Sir Isaac Newton proposed that the Earth flattens at the poles because of rotational forces. As the Earth spins on its axis, the centrifugal force causes the Earth to bulge out at the equator. This is why the Earth is better modeled as an ellipsoid, which is a sphere slightly flattened at the poles.
In the 19th and 20th centuries, different ellipsoids were adopted in various parts of the world. Surveys were being performed on different continents. Each survey produced different ellipsoidal parameters.
For example, surveys in Australia yielded the “best” ellipsoid, which was different from South America and Asia. There wasn’t a unifying global ellipsoid. Each continental survey was isolated with its own ellipsoid parameters.
There was no clear way to combine these global survey measurements. There was a scarcity of survey points in specific areas and a lack of computational resources that prevented a global ellipsoid.

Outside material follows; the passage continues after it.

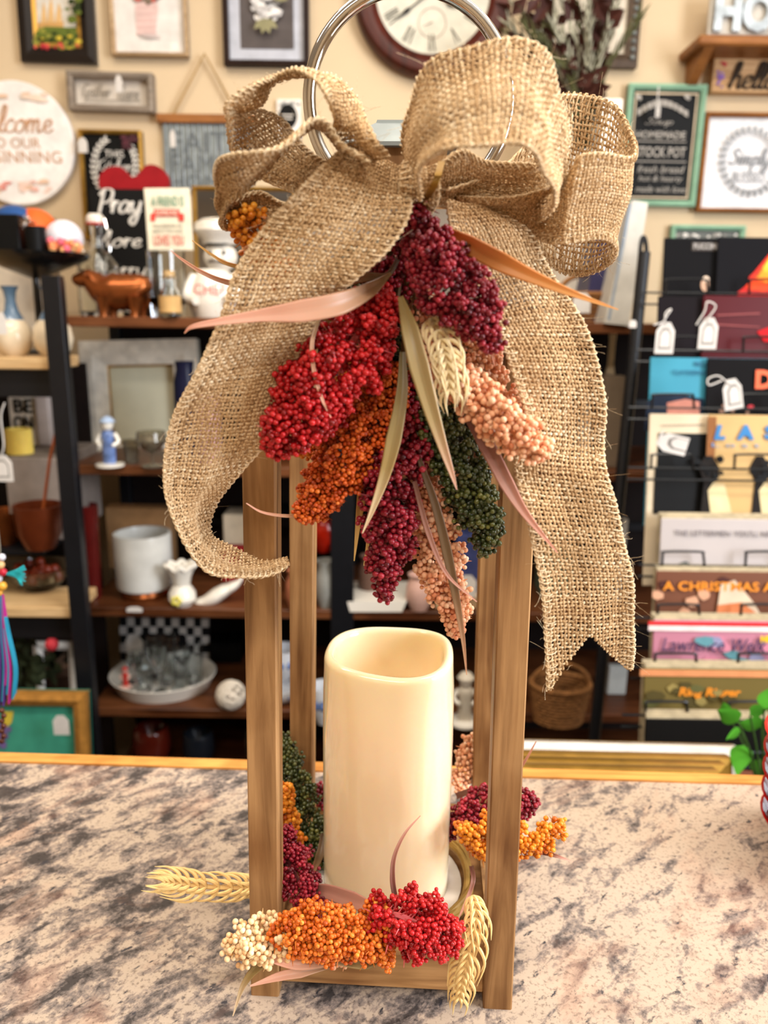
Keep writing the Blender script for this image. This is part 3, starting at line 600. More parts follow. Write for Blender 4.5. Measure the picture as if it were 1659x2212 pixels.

4. Fitting the Ellipsoid with the Geoid

A horizontal coordinate system gives us our latitude and longitude. On the other hand, a vertical datum is another component of your typical horizontal coordinate system.
We are on a three-dimensional planet that has ups and downs in addition to the side-to-side in a horizontal coordinate system on the surface. To handle the ups and downs, we have the vertical datum which gives a place to put zero measurements. Mean sea level is often understood as the basis for our ups and downs. This is called the geoid.

Geoid (Image courtesy of NASA/JPL)

Vertical datums are lumpy and irregular. This is because of the varying densities in the Earth in different places. There are gravity anomalies such as mountainous areas having more mass.
This means that the mean sea level is not as smooth as everyone thinks it is. Geoids are not constant and they differ from place to place. They have undulations as you move around on the Earth.
The Earth is not as round as we like to pretend it is. We have lumps or undulations on them as they come back to us in the form of a geoid. The geoids put the lumps back into our nice smooth horizontal datum coordinate system.

Ellipsoid height is the most basic version of up-and-down. The ellipsoid uses the size and shape of the horizontal datum such as WGS84. It gives a smooth surface without bumps or irregularities. The geoid describes it mathematically. Therefore, we fit different Ellipsoids to approximate it such as WGS84.

5. The Varying Historical Accuracy of the Ellipsoid

Earth bulges out more at the equator than at the poles by about 70,000 feet. Since the beginning of the 19th century, scientists have repeatedly calculated the dimensions of the ellipsoid with considerably different accuracy.
The early attempts at measuring the ellipsoid used small amounts of data and did not represent the true shape of the Earth. In 1880, the Clarke ellipsoid was adopted as a basis for its triangulation computations.
The first geodetic datum adopted for the United States was based on the Clarke ellipsoid with its starting point in Kansas known as Meade's Ranch… and now we have geocentric datums like WGS84 and NAD83 with their major and minor axis.